Beneath a bright pop surface, Streethawk: A Seduction (2001 Misra) ranges from oblique to degrees of bizarre Jabberwockiness as Behar and band careen from twisted acoustic songs to bouncy, enthused electric numbers. “The Bad Arts” is indicative, full of verbal twists and casually disorienting musical turns. Bejar tends to get pummeled with David Bowie comparisons, but he’s really quite the opposite. Bowie was weird on the surface, rather conventional underneath. That’s why he was able to switch styles like topcoats. Destroyer’s got a far more insidious agenda. Bejar keeps things superficially sane so he can undermine and subvert convention at pop’s molecular level. It’s great.

The next several albums continue in this inspired vein. Destroyer signed with alt-kingmakers Merge and released This Night (2002 Merge), followed by Your Blues (2004 Merge).
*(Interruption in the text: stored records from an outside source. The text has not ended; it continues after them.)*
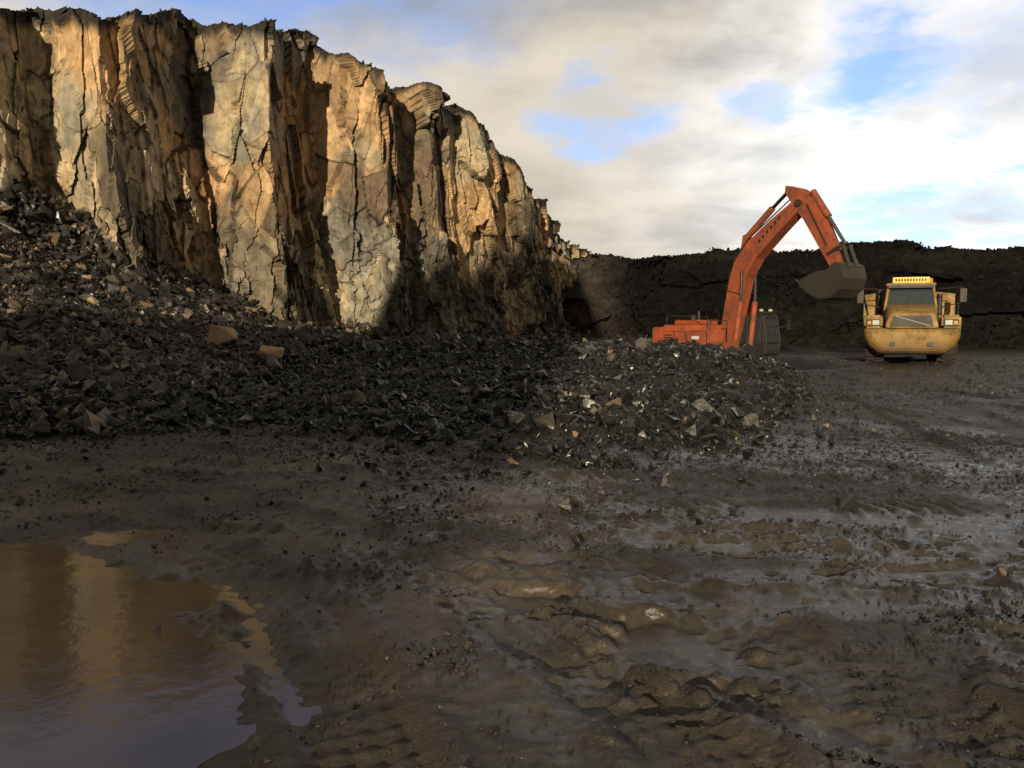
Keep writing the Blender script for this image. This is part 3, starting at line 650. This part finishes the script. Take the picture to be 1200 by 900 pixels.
cb=N(nt,'ShaderNodeCombineXYZ');nt.links.new(mathn(nt,'DIVIDE',sx.outputs[0],zz),cb.inputs[0]);nt.links.new(mathn(nt,'DIVIDE',sx.outputs[1],zz),cb.inputs[1])
pv=cb.outputs[0]
nA=noise(nt,2.0,7,.52,pv,.3);nB=noise(nt,.7,4,.55,pv,.3);nW=noise(nt,2.2,5,.6,pv)
wv=N(nt,'ShaderNodeVectorMath',_operation='SUBTRACT');nt.links.new(nW.outputs['Color'],wv.inputs[0]);wv.inputs[1].default_value=(.5,.5,.5)
ws=N(nt,'ShaderNodeVectorMath',_operation='SCALE');nt.links.new(wv.outputs[0],ws.inputs[0]);ws.inputs['Scale'].default_value=.24
wa=N(nt,'ShaderNodeVectorMath',_operation='ADD');nt.links.new(co,wa.inputs[0]);nt.links.new(ws.outputs[0],wa.inputs[1])
def blob(d,rx,rz,soft=1.):
    s_=N(nt,'ShaderNodeVectorMath',_operation='SUBTRACT');nt.links.new(wa.outputs[0],s_.inputs[0]);s_.inputs[1].default_value=d
    m_=N(nt,'ShaderNodeVectorMath',_operation='DIVIDE');nt.links.new(s_.outputs[0],m_.inputs[0]);m_.inputs[1].default_value=(rx,rx*2.5,rz)
    l_=N(nt,'ShaderNodeVectorMath',_operation='LENGTH');nt.links.new(m_.outputs[0],l_.inputs[0])
    return maprange(nt,l_.outputs['Value'],.35,1.25,soft,0,True)
holes=[((-.36,.87,.39),.40,.13,1.),((.10,.966,.230),.085,.045,.85),((.41,.874,.265),.09,.06,1.),((.28,.92,.245),.06,.035,.7),((.467,.874,.12),.16,.045,.9),((.52,.85,.22),.08,.03,.6)]
acc=None
for h in holes:
    b_=blob(*h);acc=b_ if acc is None else mathn(nt,'MAXIMUM',acc,b_)
hole=mathn(nt,'MULTIPLY',acc,maprange(nt,nA.outputs[0],.38,.54,.3,1))
bright=blob((.49,.86,.18),.36,.30,1.);grey=blob((.08,.94,.41),.60,.12,1.)
cshade=maprange(nt,nB.outputs[0],.38,.62,0,1,True)
c1=mixc(nt,cshade,(4.8,4.4,3.9),(7.5,6.7,5.4))
c2=mixc(nt,maprange(nt,nA.outputs[0],.38,.62,0,.7),c1,(8.8,7.9,6.5))
c3=mixc(nt,mathn(nt,'MULTIPLY',bright,.95),c2,mixc(nt,maprange(nt,nA.outputs[0],.34,.56),(7.6,7.7,7.9),(12.5,12.2,11.7)))
c4=mixc(nt,mathn(nt,'MULTIPLY',grey,.8),c3,mixc(nt,maprange(nt,nA.outputs[0],.35,.65),(2.7,2.7,2.8),(5.6,5.4,5.1)))
skyc=mixc(nt,1.,sky.outputs[0],(1.2,1.5,2.25),'MULTIPLY')
fin_=mixc(nt,hole,c4,mixc(nt,.88,c4,skyc))
up=maprange(nt,sx.outputs[2],.42,.7,1,.40,True)
beh=maprange(nt,sx.outputs[1],-.3,.4,.55,1,True)
fin2=mixc(nt,1.,fin_,mathn(nt,'MULTIPLY',up,beh),'MULTIPLY')
nt.links.new(fin2,bg.inputs[0]);bg.inputs[1].default_value=.1

# ---------------------------------------------------------------- camera
cd=bpy.data.cameras.new('camera');cd.lens=28.8;cd.sensor_width=36;cd.clip_end=3000;cd.clip_start=.05
cam=bpy.data.objects.new('camera',cd);scene.collection.objects.link(cam)
cam.location=(0,0,1.7);cam.rotation_euler=(math.radians(90-4.17),0,0);scene.camera=cam
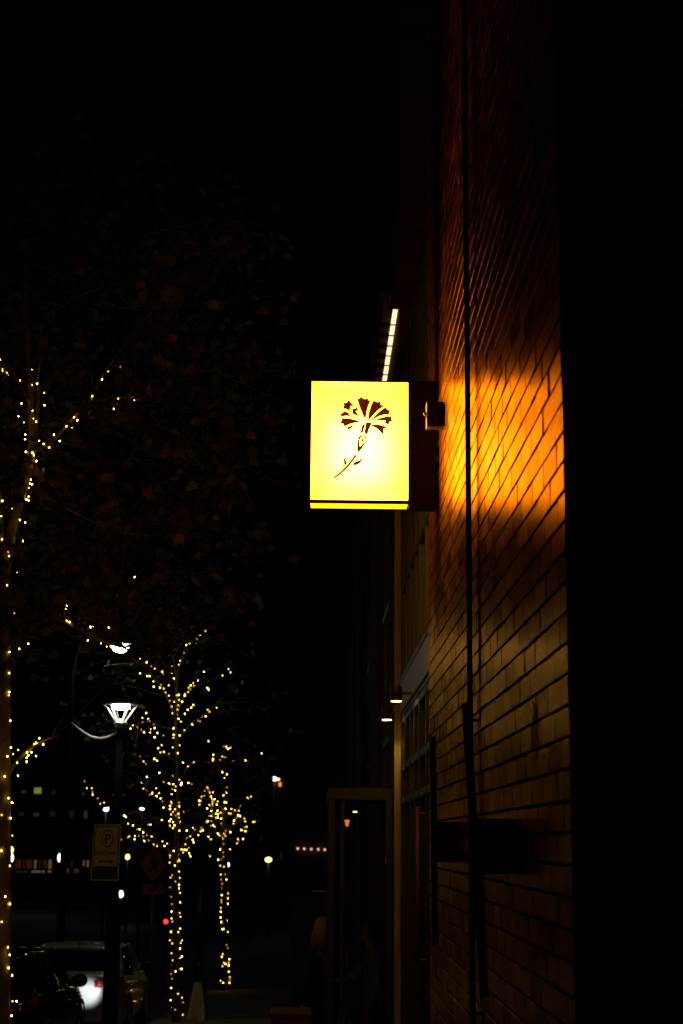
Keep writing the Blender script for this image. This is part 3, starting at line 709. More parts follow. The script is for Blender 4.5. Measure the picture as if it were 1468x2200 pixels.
# ------------------------------------------------------------------ cars
def car(loc, paint, label, tail_lit):
    r = thing('parked_car', loc, label, 'car', 'cars parked along the kerb')
    st = [(0, .74, .42, .90), (.04, .82, .32, 1.04), (.22, .895, .24, 1.10), (.8, .91, .20, 1.07), (2.2, .912, .19, 1.0), (3.2, .912, .19, .97), (3.9, .90, .21, .91), (4.3, .84, .25, .81), (4.47, .76, .33, .70), (4.52, .62, .42, .58)]
    def sect(y, w, z0, z1):
        h = z1 - z0
        half = [(0, z0), (w * .80, z0), (w * .96, z0 + h * .10), (w, z0 + h * .32), (w * .985, z0 + h * .55), (w * .975, z0 + h * .78), (w * .93, z0 + h * .93), (w * .82, z1), (w * .45, z1 + .018), (0, z1 + .025)]
        return [(x, y, z) for x, z in half] + [(-x, y, z) for x, z in half[-2:0:-1]]
    rows = [sect(*s) for s in st]; n = len(rows[0]); vs = [p for q_ in rows for p in q_]; fs = []
    for i in range(len(rows) - 1):
        for k_ in range(n): fs.append((i * n + k_, i * n + (k_ + 1) % n, (i + 1) * n + (k_ + 1) % n, (i + 1) * n + k_))
    fs += [tuple(range(n))[::-1], tuple(range((len(rows) - 1) * n, len(rows) * n))]
    body = MB().add(vs, fs, True).build('body', paint, r, local=True)
    md = body.modifiers.new('sub', 'SUBSURF'); md.levels = 1; md.render_levels = 2
    def plan(y0, y1, w, z, n_=7):                       # rounded outline of the cabin at one height
        pts = []
        for sx in (1, -1):
            seq = [(y0, .72), (y0 + .05, .88), (y0 + .22, .975), ((y0 + y1) / 2, 1.0), (y1 - .30, .97), (y1 - .08, .86), (y1, .66)]
            if sx < 0: seq = seq[::-1]
            pts += [(sx * w * f_, y_, z) for y_, f_ in seq]
        return pts
    lv = [plan(.30, 3.12, .84, .97), plan(.36, 2.94, .82, 1.09), plan(.62, 2.58, .76, 1.22), plan(.84, 2.26, .69, 1.385)]
    n = len(lv[0]); fs = [(i * n + k_, i * n + (k_ + 1) % n, (i + 1) * n + (k_ + 1) % n, (i + 1) * n + k_) for i in range(3) for k_ in range(n)]
    MB().add([p for q_ in lv for p in q_], fs, True).build('windows', 'carglass', r, local=True)
    rl = [plan(.80, 2.32, .70, 1.375), plan(.78, 2.34, .705, 1.40), plan(.86, 2.24, .66, 1.435), plan(1.05, 2.0, .48, 1.455)]
    fs = [(i * n + k_, i * n + (k_ + 1) % n, (i + 1) * n + (k_ + 1) % n, (i + 1) * n + k_) for i in range(3) for k_ in range(n)] + [tuple(range(3 * n, 4 * n)), tuple(range(n))[::-1]]
    rf = MB().add([p for q_ in rl for p in q_], fs, True).build('roof', paint, r, local=True)
    MB().add([(-.02, 1.0, 1.45), (.02, 1.0, 1.45), (.01, 1.16, 1.45), (-.01, 1.16, 1.45), (0, .98, 1.51), (0, 1.04, 1.50)], [(0, 1, 4), (1, 2, 5, 4), (2, 3, 5), (3, 0, 4, 5), (0, 3, 2, 1)]).build('aerial', 'dark', rf, local=True)
    for s in (-1, 1):
        MB().tube([(s * .82, 3.05, .95), (s * .80, 2.86, 1.06), (s * .745, 2.54, 1.24), (s * .68, 2.27, 1.39)], .032, 8).build('pillar', paint, r, local=True)
        MB().tube([(s * .80, .42, .97), (s * .77, .58, 1.12), (s * .70, .80, 1.30), (s * .665, .88, 1.39)], .05, 8).build('pillar', paint, r, local=True)
        MB().tube([(s * .848, 1.62, .95), (s * .80, 1.60, 1.2), (s * .70, 1.58, 1.39)], .022, 8).build('pillar', 'dark', r, local=True)
        mb = MB().ball((s * 1.0, 2.72, 1.02), .10, 14, 8, (1.05, .7, .78)).tube([(s * .86, 2.74, .97), (s * .97, 2.72, .99)], .025, 8)
        mi = mb.build('wing_mirror', 'dark' if paint != 'carsilver' else paint, r, local=True)
        t_ = MB()
        t_.slab([[(s * .42, -.012, .90), (s * .62, -.008, .90), (s * .80, .035, .91), (s * .875, .20, .95), (s * .88, .20, 1.06), (s * .80, .06, 1.03), (s * .60, .0, 1.005), (s * .40, -.006, 1.0)]], (0, .05, 0))
        tl_ = t_.build('tail_light', 'redlens', r, local=True)
        MB().box((s * .45, -.016, .905), (s * .74, .02, .930)).build('lens', 'redtail' if tail_lit else 'redlens', tl_, local=True)
        for yy in (.86, 3.58):
            wp = [(.33, -.08), (.335, -.04), (.335, .06), (.32, .10), (.23, .105)]
            tv = []; tf = []; nn = 24
            for rr_, xx in [(.22, -.09)] + wp:
                for k_ in range(nn):
                    a = 2 * math.pi * k_ / nn; tv.append((s * (.80 + xx), yy + rr_ * math.cos(a), .335 + rr_ * math.sin(a)))
            for i in range(5):
                for k_ in range(nn): tf.append((i * nn + k_, i * nn + (k_ + 1) % nn, (i + 1) * nn + (k_ + 1) % nn, (i + 1) * nn + k_))
            wh = MB().add(tv, tf, True).build('wheel', 'tyre', r, local=True)
            rm = MB()
            for k_ in range(5):
                a = 2 * math.pi * k_ / 5
                rm.tube([(s * .90, yy, .335), (s * .89, yy + .22 * math.cos(a), .335 + .22 * math.sin(a))], [.03, .022], 6)
            rm.add([(s * .84, yy + .24 * math.cos(2 * math.pi * k_ / 20), .335 + .24 * math.sin(2 * math.pi * k_ / 20)) for k_ in range(20)], [tuple(range(20))]).build('rim', 'steel', wh, local=True)
            ar = MB(); av = []; af = []
            for rr_, xx in ((.335, .918), (.40, .922), (.41, .90)):
                for k_ in range(17):
                    a = math.pi * k_ / 16; av.append((s * xx, yy + rr_ * math.cos(a), .335 + rr_ * math.sin(a)))
            for i in range(2):
                for k_ in range(16): af.append((i * 17 + k_, i * 17 + k_ + 1, (i + 1) * 17 + k_ + 1, (i + 1) * 17 + k_))
            ar.add(av, af).build('wheel_arch', 'dark', r, local=True)
        for yy in (1.75, 2.75):
            MB().box((s * .895, yy - .3, .80), (s * .915, yy - .14, .825), .004).build('door_handle', paint, r, local=True)
        MB().slab([[(s * .45, 4.50, .60), (s * .66, 4.47, .62), (s * .80, 4.36, .66), (s * .82, 4.30, .72), (s * .62, 4.44, .68), (s * .45, 4.49, .66)]], (0, .012, 0)).build('headlight', 'steel', r, local=True)
    MB().box((-.26, -.03, .52), (.26, -.012, .64), .003).build('number_plate', 'signwhite', r, local=True)
    MB().box((-.60, -.02, .26), (.60, .10, .40), .03).build('bumper', 'dark', r, local=True)
    r.scale = (1, 1, 1.09); return r
car((-3.98, 27.0, g(28.5) - .12), 'carwhite', 'white car parked ahead, its boot lit up by the headlamp behind it', True)
car((-4.05, 18.9, g(21.2) - .10), 'carblack', 'shiny black car parked behind the white one, reflecting the string lights', False)
car((-4.10, 13.6, g(15.8) - .10), 'carsilver', 'silver car at the bottom left corner, only its nose showing', False)
for s in (-1, 1):                                       # the black car's headlamps are on
    hl = bpy.data.lights.new('headlamp', 'SPOT'); hl.energy = 600; hl.color = (0.86, 0.97, 1.0); hl.spot_size = rad(8.5); hl.spot_blend = .8; hl.shadow_soft_size = .05
    ho = bpy.data.objects.new('headlamp', hl); COL.objects.link(ho); ho.location = (-4.05 + s * .55, 23.55, g(23.4) + .55)
    ho.rotation_euler = (rad(89), 0, rad(3 * s))

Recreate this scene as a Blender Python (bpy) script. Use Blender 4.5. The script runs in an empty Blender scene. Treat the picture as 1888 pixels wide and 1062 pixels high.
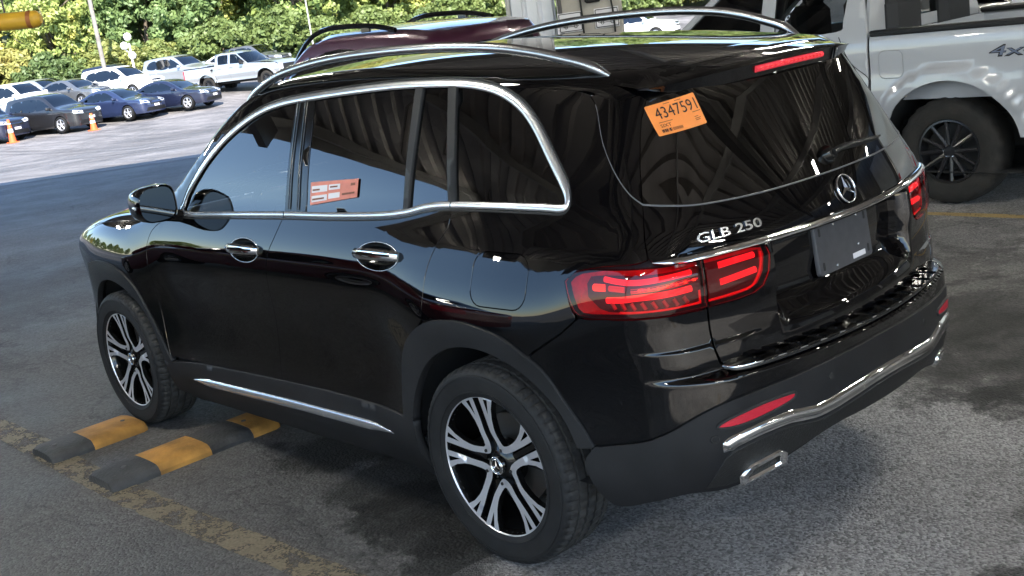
import bpy, math, random
import numpy as np
from mathutils import Vector, Matrix
from mathutils.geometry import delaunay_2d_cdt
R_ = math.radians
rnd = random.Random(7)
nrs = np.random.RandomState(11)
SC = bpy.context.scene
COL = SC.collection

# ------------------------------------------------------------------ camera, sky, sun, exposure
CAM = np.array([-2.7765, 3.1822, 1.8411]); YAW, PITCH, ROLL = -.7271, -.2385, -.1389
def _camrot():
    f = Vector((math.cos(PITCH)*math.cos(YAW), math.cos(PITCH)*math.sin(YAW), math.sin(PITCH)))
    rt = f.cross(Vector((0, 0, 1))).normalized(); up = rt.cross(f)
    c, s = math.cos(ROLL), math.sin(ROLL)
    r2 = c*rt+s*up; u2 = -s*rt+c*up
    return Matrix((r2, u2, -f)).transposed()
cam = bpy.data.cameras.new('camera'); camo = bpy.data.objects.new('camera', cam); COL.objects.link(camo)
camo.matrix_world = Matrix.Translation(Vector(CAM)) @ _camrot().to_4x4()
cam.sensor_width = 36; cam.lens = 36*2086.5/1888; cam.clip_start = .05; cam.clip_end = 2000
SC.camera = camo
SUN_AZ, SUN_EL = R_(150), R_(40)          # direction towards the sun
W = bpy.data.worlds.new('World'); SC.world = W; W.use_nodes = True
nt = W.node_tree; sky = nt.nodes.new('ShaderNodeTexSky'); sky.sky_type = 'NISHITA'; sky.sun_disc = False
sky.sun_elevation = SUN_EL; sky.sun_rotation = R_(90)-SUN_AZ; sky.air_density = 1.0; sky.dust_density = .25; sky.ozone_density = 3.0
bg = nt.nodes['Background']; bg.inputs['Strength'].default_value = .15
nt.links.new(sky.outputs[0], bg.inputs[0])
sl = bpy.data.lights.new('sun', 'SUN'); sl.energy = 5.0; sl.angle = R_(.5); sl.color = (1, .94, .84)
so = bpy.data.objects.new('sun', sl); COL.objects.link(so)
so.rotation_euler = Vector((-math.cos(SUN_EL)*math.cos(SUN_AZ), -math.cos(SUN_EL)*math.sin(SUN_AZ), -math.sin(SUN_EL))).to_track_quat('-Z', 'Y').to_euler()
vs = SC.view_settings; vs.view_transform = 'Standard'; vs.look = 'None'; vs.exposure = 1.85; vs.gamma = 1; vs.use_curve_mapping = False
SC.render.engine = 'CYCLES'
SC.cycles.max_bounces = 8; SC.cycles.transparent_max_bounces = 16; SC.cycles.sample_clamp_indirect = 6; SC.cycles.caustics_reflective = False; SC.cycles.caustics_refractive = False

# ------------------------------------------------------------------ materials
def _nt(name):
    m = bpy.data.materials.new(name); m.use_nodes = True
    return m, m.node_tree, m.node_tree.nodes['Principled BSDF']
def mat(name, col, rough=.5, metal=0., coat=0., ior=1.5, emis=None, es=0., bump=None, vary=None, spec=.5, rvar=0.):
    """bump=(scale,dist)  vary=(scale,amount) brightness variation"""
    m, t, b = _nt(name); N = t.nodes; Lk = t.links
    b.inputs['Base Color'].default_value = (*col, 1); b.inputs['Roughness'].default_value = rough; b.inputs['Metallic'].default_value = metal
    b.inputs['Coat Weight'].default_value = coat; b.inputs['Coat Roughness'].default_value = .015; b.inputs['IOR'].default_value = ior
    b.inputs['Specular IOR Level'].default_value = spec
    if coat: b.inputs['Coat IOR'].default_value = 1.56
    if emis: b.inputs['Emission Color'].default_value = (*emis, 1); b.inputs['Emission Strength'].default_value = es
    if bump or vary or rvar:
        tc = N.new('ShaderNodeTexCoord')
    if bump:
        n = N.new('ShaderNodeTexNoise'); n.inputs['Scale'].default_value = bump[0]; n.inputs['Detail'].default_value = 3
        Lk.new(tc.outputs['Object'], n.inputs['Vector'])
        bp = N.new('ShaderNodeBump'); bp.inputs['Distance'].default_value = bump[1]; bp.inputs['Strength'].default_value = .8
        Lk.new(n.outputs['Fac'], bp.inputs['Height']); Lk.new(bp.outputs[0], b.inputs['Normal'])
    if vary or rvar:
        n = N.new('ShaderNodeTexNoise'); n.inputs['Scale'].default_value = vary[0] if vary else 12; n.inputs['Detail'].default_value = 5
        Lk.new(tc.outputs['Object'], n.inputs['Vector'])
        if vary:
            mr = N.new('ShaderNodeMapRange'); mr.inputs[1].default_value = .3; mr.inputs[2].default_value = .7
            mr.inputs[3].default_value = 1-vary[1]; mr.inputs[4].default_value = 1+vary[1]
            Lk.new(n.outputs['Fac'], mr.inputs[0])
            mx = N.new('ShaderNodeVectorMath'); mx.operation = 'SCALE'; mx.inputs[0].default_value = col
            Lk.new(mr.outputs[0], mx.inputs['Scale']); Lk.new(mx.outputs[0], b.inputs['Base Color'])
        if rvar:
            mr = N.new('ShaderNodeMapRange'); mr.inputs[1].default_value = .3; mr.inputs[2].default_value = .7
            mr.inputs[3].default_value = max(0, rough-rvar); mr.inputs[4].default_value = rough+rvar
            Lk.new(n.outputs['Fac'], mr.inputs[0]); Lk.new(mr.outputs[0], b.inputs['Roughness'])
    return m
def glassmat(name, tint, ior=1.6, rough=0., bump=None):
    m = bpy.data.materials.new(name); m.use_nodes = True; t = m.node_tree; N = t.nodes; N.clear()
    o = N.new('ShaderNodeOutputMaterial'); mx = N.new('ShaderNodeMixShader'); tr = N.new('ShaderNodeBsdfTransparent'); gl = N.new('ShaderNodeBsdfGlossy')
    fr = N.new('ShaderNodeFresnel'); fr.inputs[0].default_value = ior; tr.inputs[0].default_value = (*tint, 1); gl.inputs['Roughness'].default_value = rough
    t.links.new(fr.outputs[0], mx.inputs[0]); t.links.new(tr.outputs[0], mx.inputs[1]); t.links.new(gl.outputs[0], mx.inputs[2]); t.links.new(mx.outputs[0], o.inputs[0])
    return m
M = {}
M['paint'] = mat('black paint', (.0008, .0008, .0012), .5, coat=1.0, ior=1.5, spec=0.)
M['gblack'] = mat('gloss black trim', (.004, .004, .004), .12, ior=1.5)
M['glass'] = glassmat('clear side glass', (.62, .67, .70), 2.15)
M['pglass'] = glassmat('privacy glass', (.03, .034, .036), 2.1)
M['chrome'] = mat('chrome', (.78, .79, .80), .07, 1.0)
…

The latter was an unexpected jolt, as Bejar ditched the band, opting to utilize various MIDI-based orchestral arrangements, to wildly successful effect. Still, to cover his bases, Bejar re-recorded a number of the songs from Your Blues with backing from the band Frog Eyes, and released them as an EP, Notorious Lightning and Other Works (2005 Merge). The songs work just as well in either context. Destroyer’s Rubies (2006 Merge) is aces, an inscrutable insta-classic, with such gems as, “Those who love Zeppelin will eventually betray Floyd;I cast off those couplets in honor of the void,” from the track, “A Dangerous Woman Up to a Point.”

Trouble in Dreams (2008 Merge) solidifies the Destroyer lineup, and benefits as a result. The arrangements are lush and expansive; as always the lyrics are beyond enigmatic: a riddle, wrapped in a mystery, surrounded by an enigma. It’s also a mystery as to how Dan Bejar manages to be so productive. All of these Destroyer albums are concurrent with his work in the New Pornographers; he’s in Swan Lake with the guys from Frog Eyes and Wolf Parade; he’s collaborated with girlfriend Sydney Vermont in her group, Bonaparte; the two also perform as a duo called Hello, Blue Roses, and their debut was recently released: The Portrait Is Finished and I Have Failed to Capture Your Beauty (2008 Locust). That’s a pretty awesome album title, but you’d expect nothing less from Dan Bejar.